Bardzo długo pierwsza połowa była pod pełną kontrolą żółto-czerwonych, którzy rozpoczęli od prowadzenia 4:0. Gdy w 24 minucie Tomasz Fugiel zdobył bramkę na 12:7, niewielu przyszłoby do głowy, że to gospodarze będą do przerwy prowadzić. A tak właśnie się stało. Podopieczni trenera Zbigniewa Markuszewskiego w ciągu sześciu minut zaliczyli kilka prostych strat, popełnili wiele błędów, a „rzucili” tylko jedną bramkę. Ekipa z Ciechanowa z bezwzględnością wykorzystała przestój rywala, szybko odrobiła pięć bramek różnicy i na przerwę schodziła, prowadząc 14:13.
CZYTAJ TEŻ: PIŁKARSKA KLASA A: Mąż opatrznościowy
Po zmianie stron przez dziesięć minut trwała wymiana ciosów, a wynik oscylował wokół remisu. Od 40 minuty żółto-czerwoni zaczęli jednak rywalowi „odjeżdżać”. Przede wszystkim Padwa potrafiła utrzymać solidność w defensywie, przez co miejscowi mieli ogromne problemy ze zdobywaniem kolejnych bramek. W ostatnich dwudziestu minutach Jurand pokonał zamojskich bramkarzy ledwie sześciokrotnie i komplet punktów pojechał do Zamościa.
– Zagraliśmy solidny mecz na trudnym terenie. Dobrze rozpoczęliśmy i długo utrzymywaliśmy równy poziom. Zwłaszcza w obronie wysoko zawiesiliśmy poprzeczkę rywalom. Prowadziliśmy już 12:7 i niestety przydarzył się nam wówczas słabszy okres. Podaliśmy Jurandowi rękę i gospodarze z tego skorzystali. Graliśmy w tym okresie zbyt indywidualnie, co kończyło się stratami i kontrami. W przerwie porozmawialiśmy po męsku. Zawodnicy byli na siebie źli. Wiedzieli doskonale, że muszą wrócić do tego, co było na początku meczu. Od początku drugiej połowy stanęliśmy mocno w defensywie, a to zaczęło przynosić efekt. Gospodarze mieli duże problemy ze sforsowaniem naszych szyków, a nawet, jeżeli im się to udawało, to Mateusz Gawryś i Krzysiek Kozłowski w bramce spisywali się bardzo dobrze – podsumował spotkanie Wiesław Puzia.

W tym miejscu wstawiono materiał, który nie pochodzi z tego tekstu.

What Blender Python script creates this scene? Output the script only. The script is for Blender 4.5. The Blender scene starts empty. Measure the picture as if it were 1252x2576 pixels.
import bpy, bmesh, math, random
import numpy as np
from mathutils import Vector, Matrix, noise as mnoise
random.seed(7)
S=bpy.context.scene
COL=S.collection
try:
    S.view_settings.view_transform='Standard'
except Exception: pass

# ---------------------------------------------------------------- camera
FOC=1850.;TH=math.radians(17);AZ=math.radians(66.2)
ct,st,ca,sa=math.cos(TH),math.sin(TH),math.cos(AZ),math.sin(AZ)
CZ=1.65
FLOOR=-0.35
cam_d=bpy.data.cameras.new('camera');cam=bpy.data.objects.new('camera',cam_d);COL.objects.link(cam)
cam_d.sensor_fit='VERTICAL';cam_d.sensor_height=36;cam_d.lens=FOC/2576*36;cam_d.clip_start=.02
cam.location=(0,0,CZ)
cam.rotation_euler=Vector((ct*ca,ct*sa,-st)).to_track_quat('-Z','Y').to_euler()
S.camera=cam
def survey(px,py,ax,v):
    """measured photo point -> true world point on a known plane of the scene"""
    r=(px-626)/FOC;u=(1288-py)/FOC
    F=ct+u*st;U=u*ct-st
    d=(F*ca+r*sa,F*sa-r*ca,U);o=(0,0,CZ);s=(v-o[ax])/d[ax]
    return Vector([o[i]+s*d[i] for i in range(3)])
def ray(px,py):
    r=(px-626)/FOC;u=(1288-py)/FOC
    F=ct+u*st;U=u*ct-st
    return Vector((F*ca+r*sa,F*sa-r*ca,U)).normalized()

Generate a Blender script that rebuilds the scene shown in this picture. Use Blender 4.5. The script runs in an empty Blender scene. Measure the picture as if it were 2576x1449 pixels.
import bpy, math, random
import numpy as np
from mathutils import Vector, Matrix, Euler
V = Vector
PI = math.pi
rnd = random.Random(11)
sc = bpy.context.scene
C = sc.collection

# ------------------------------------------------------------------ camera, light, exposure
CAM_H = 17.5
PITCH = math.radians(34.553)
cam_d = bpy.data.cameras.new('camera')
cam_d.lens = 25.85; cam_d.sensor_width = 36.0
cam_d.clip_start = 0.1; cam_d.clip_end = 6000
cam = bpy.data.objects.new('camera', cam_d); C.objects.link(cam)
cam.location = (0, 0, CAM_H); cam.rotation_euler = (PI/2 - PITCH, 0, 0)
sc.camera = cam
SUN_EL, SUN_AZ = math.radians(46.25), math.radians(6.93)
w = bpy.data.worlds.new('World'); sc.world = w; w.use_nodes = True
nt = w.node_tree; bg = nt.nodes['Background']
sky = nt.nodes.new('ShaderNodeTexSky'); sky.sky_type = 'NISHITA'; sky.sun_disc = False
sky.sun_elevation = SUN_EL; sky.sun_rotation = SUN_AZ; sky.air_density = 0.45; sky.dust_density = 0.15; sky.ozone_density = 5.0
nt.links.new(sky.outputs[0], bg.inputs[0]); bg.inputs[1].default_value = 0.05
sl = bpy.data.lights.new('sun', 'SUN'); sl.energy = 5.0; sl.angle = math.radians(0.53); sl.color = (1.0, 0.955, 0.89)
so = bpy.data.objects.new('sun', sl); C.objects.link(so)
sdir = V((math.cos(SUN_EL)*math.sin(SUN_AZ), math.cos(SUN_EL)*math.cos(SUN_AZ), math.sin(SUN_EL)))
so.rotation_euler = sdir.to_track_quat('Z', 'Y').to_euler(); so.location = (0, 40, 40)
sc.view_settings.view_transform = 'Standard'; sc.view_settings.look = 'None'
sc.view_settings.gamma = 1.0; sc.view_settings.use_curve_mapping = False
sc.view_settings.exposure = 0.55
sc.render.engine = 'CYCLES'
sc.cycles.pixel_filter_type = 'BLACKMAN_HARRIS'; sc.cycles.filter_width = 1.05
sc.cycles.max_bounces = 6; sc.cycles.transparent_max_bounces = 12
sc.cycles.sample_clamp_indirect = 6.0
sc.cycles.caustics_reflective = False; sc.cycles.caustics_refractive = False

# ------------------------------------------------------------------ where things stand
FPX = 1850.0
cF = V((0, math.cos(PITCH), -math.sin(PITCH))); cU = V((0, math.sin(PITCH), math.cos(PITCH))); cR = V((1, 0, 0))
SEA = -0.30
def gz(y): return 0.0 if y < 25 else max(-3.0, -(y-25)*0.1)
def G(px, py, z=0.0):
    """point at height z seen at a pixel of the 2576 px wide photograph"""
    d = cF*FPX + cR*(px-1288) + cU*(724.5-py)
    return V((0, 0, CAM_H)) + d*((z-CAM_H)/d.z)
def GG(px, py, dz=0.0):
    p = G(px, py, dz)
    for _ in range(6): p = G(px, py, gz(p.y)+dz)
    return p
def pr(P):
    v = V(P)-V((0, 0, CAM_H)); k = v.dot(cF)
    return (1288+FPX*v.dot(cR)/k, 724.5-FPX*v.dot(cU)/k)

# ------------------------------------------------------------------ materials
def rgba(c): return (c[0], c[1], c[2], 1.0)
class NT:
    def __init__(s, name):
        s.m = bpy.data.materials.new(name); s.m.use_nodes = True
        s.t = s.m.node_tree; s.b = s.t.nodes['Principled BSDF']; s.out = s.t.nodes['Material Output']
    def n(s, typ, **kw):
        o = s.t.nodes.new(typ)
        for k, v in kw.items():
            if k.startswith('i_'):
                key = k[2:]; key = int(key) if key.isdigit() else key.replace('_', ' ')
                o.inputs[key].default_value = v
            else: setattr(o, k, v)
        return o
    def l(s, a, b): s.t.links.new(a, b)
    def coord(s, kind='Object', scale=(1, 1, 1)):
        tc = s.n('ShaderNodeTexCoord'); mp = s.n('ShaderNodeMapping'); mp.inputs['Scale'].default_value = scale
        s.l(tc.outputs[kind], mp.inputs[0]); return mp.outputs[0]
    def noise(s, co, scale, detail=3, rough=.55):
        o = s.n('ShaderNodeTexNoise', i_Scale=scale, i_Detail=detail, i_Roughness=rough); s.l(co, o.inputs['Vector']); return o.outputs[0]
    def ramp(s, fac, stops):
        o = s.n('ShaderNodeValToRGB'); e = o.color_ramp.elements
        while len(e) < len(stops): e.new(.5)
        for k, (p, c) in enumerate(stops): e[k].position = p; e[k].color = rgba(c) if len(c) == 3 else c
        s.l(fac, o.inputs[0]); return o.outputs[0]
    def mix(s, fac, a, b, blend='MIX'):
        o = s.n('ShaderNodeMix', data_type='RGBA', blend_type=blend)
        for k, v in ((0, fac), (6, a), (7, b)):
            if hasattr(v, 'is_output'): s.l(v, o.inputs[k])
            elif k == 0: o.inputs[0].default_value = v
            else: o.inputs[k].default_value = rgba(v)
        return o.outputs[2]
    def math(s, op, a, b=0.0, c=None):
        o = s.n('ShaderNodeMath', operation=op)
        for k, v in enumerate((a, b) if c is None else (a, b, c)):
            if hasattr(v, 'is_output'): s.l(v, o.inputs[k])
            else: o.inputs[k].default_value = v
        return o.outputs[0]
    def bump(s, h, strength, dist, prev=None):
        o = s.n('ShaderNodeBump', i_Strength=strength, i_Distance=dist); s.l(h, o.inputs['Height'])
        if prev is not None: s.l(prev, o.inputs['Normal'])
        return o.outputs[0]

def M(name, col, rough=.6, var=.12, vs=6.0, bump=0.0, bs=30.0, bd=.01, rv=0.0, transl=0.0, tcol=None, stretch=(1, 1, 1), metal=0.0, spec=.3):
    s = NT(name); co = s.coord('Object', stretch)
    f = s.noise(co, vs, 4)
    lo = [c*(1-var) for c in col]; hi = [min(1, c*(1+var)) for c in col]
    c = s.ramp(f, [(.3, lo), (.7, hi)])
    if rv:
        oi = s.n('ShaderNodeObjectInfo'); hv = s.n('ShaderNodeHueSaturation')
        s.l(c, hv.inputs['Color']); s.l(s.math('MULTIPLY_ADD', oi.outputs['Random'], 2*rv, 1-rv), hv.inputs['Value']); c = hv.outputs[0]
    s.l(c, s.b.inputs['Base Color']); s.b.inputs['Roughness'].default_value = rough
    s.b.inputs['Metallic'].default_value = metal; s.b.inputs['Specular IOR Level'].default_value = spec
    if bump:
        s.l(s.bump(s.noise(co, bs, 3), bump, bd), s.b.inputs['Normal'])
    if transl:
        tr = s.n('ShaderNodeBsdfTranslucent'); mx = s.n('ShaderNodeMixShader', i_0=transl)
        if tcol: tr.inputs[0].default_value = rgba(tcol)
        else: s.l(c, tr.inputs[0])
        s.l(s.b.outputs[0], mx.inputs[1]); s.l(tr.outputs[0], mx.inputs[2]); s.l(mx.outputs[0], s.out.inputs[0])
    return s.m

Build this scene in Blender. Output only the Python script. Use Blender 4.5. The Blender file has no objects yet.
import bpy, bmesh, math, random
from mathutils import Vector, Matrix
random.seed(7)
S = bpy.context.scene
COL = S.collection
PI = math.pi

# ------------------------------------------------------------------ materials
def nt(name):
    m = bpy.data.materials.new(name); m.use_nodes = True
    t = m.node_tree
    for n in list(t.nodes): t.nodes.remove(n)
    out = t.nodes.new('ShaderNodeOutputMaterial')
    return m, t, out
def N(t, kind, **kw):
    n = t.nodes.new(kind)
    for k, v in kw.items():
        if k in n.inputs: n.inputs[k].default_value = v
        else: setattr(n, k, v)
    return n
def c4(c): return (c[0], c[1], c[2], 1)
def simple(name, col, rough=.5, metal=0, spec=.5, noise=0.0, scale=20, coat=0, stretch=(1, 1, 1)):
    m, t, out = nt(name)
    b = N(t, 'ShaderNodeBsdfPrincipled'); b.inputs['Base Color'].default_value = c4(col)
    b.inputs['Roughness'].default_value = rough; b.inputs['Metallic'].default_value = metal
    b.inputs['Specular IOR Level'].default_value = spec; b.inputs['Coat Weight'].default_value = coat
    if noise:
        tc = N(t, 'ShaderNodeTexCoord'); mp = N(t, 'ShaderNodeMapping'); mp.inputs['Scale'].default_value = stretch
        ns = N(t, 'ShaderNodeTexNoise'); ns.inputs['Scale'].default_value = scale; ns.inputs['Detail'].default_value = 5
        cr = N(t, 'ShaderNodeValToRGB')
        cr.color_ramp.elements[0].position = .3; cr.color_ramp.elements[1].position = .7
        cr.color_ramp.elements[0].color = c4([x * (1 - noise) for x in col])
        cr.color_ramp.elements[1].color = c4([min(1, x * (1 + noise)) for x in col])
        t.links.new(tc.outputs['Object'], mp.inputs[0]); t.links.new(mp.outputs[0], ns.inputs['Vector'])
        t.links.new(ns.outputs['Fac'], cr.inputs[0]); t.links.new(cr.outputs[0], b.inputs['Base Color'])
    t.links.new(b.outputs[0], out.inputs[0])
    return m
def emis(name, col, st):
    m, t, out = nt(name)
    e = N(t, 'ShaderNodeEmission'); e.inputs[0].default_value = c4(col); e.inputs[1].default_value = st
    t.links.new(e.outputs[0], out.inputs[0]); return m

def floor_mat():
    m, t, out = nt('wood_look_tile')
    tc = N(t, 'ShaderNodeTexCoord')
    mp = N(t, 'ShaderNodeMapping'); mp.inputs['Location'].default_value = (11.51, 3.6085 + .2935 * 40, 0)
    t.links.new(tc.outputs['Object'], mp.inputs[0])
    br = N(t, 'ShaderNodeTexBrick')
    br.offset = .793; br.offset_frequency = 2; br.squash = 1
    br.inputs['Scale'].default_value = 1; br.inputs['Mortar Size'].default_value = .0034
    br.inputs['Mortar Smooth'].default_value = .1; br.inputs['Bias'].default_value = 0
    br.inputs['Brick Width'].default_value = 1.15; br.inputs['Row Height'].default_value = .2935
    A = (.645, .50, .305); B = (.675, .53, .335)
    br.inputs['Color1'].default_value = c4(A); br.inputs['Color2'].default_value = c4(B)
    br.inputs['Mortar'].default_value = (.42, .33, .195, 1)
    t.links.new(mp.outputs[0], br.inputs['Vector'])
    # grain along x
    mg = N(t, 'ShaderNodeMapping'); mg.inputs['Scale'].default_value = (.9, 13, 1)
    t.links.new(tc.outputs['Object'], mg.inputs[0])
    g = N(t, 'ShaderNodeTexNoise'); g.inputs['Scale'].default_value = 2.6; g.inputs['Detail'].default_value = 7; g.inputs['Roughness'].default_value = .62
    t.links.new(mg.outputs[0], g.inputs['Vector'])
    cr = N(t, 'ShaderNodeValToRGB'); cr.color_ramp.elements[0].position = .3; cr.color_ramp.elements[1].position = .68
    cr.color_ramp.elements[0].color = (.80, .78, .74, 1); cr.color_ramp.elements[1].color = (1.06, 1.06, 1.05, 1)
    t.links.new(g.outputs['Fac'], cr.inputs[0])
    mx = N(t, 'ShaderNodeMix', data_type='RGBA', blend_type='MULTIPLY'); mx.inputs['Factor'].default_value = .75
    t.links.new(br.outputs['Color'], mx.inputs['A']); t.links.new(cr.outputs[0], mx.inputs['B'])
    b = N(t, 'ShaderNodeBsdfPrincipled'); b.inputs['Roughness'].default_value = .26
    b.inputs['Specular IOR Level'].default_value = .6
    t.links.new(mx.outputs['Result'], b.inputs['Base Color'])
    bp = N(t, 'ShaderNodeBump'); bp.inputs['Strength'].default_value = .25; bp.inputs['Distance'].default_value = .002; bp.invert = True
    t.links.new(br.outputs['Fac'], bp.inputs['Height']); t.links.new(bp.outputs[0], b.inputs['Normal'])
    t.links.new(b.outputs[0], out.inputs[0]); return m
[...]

W sobotę, 16 listopada o godz. 15 Padwa podejmie Pogoń Szczecin.
Jurand Ciechanów – KPR Padwa Zamość 26:32 (14:13)
Padwa: Dragan, Gawryś, Kozłowski 1 – Szymański 8, Golański 5, Guziewicz 4, Małecki 3, Parowinczak 3, Skiba 3, Fugiel 2, Adamczuk 1, Bączek 1, Morawski 1, Szeląg, Wleklak.
Kary: 10 minut (Jurand), 4 minuty (Padwa). Sędziowali: Dejna, Raszewski (Tczew). Widzów: 295.
Wyniki pozostałych meczów 8. kolejki Ligi Centralnej: Stal Mielec – Olimpia Piekary Śląskie 36:27, Nielba Wągrowiec – Stal Gorzów 24:30, Gwardia Koszalin – Miedź Legnica 36:30, Pogoń Szczecin – KPR Żukowo 31:29, AZS AWF Biała Podlaska – Anilana Łódź 30:23. Mecz Grunwald Poznań – SMS ZPRP Kielce rozegrany zostanie 9 listopada.